None of that is intended as a recipe of despair. Just because change is hard, it doesn’t mean that we shouldn’t keep trying to do it. But it is an argument that if we don’t think as carefully about the change process as about the desired change outcome, there is little point in worrying too much about the outcome because we aren’t going to get there.
So I suggest there are two things which the advocates of VRM need to do. The first is to recognise that data and the control of data are components of much larger and more complex systems and to start to think aloud about the implications of one for the other. The second – as a matter of some urgency - is to find a better name. VRM is a very smart formulation, but it’s not one that will ever easily go mainstream.
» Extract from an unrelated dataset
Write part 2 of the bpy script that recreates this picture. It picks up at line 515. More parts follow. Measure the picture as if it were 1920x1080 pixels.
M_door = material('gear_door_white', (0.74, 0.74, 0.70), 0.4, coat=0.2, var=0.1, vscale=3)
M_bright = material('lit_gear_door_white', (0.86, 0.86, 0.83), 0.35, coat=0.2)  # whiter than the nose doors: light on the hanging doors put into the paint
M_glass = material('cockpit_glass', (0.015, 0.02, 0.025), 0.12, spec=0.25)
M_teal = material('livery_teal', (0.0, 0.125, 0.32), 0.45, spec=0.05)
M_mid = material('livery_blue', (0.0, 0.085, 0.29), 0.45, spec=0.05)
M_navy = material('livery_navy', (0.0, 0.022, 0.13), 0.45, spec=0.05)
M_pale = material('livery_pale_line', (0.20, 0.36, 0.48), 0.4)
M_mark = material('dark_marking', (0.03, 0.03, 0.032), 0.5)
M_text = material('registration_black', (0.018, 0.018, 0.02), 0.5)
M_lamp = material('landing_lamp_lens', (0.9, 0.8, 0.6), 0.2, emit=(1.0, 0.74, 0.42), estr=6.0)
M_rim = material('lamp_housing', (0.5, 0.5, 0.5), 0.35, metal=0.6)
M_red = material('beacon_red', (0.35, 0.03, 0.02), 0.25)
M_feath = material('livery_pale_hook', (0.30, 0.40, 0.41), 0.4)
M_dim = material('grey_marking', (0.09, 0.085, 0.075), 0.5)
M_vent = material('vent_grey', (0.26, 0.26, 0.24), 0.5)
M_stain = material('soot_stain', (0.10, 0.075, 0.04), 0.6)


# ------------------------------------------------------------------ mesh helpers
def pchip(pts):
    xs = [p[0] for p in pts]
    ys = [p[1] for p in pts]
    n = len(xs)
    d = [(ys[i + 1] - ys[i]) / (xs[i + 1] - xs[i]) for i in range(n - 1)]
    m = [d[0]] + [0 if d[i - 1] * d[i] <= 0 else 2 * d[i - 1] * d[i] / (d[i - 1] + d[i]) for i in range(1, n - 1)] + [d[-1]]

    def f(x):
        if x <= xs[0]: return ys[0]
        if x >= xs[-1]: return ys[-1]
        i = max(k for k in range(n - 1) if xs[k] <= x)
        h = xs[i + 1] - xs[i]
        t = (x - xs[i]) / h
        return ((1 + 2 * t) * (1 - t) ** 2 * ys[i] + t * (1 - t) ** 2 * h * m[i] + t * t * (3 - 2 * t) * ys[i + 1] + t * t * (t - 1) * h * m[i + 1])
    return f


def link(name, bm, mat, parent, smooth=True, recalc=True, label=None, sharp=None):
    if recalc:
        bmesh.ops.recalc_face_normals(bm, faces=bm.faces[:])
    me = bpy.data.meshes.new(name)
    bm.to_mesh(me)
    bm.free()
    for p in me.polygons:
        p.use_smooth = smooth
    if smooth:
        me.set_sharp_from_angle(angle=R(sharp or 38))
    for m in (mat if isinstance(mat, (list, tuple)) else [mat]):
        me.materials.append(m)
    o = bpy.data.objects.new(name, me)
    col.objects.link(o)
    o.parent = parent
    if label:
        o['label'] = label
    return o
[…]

It is a negative definition in being coined as the opposite of CRM, which makes a neat point but will never catch on with people who don’t have any idea what CRM is in the first place; it is a definition which points in the wrong direction – the whole point is that the focus is not on the vendor; it is a definition which is too narrow – you can describe government services in many ways, but vendor is not generally one of them; and it’s a TLA in a world already considerably over-populated with such things. It’s also a tiny example of the lobster pot challenge: it will be much easier to change the name now than in the future once it has become part of the installed base of language. And if it feels hard to change the name now, how much harder will it be to change the substance of our approach to managing data for the future?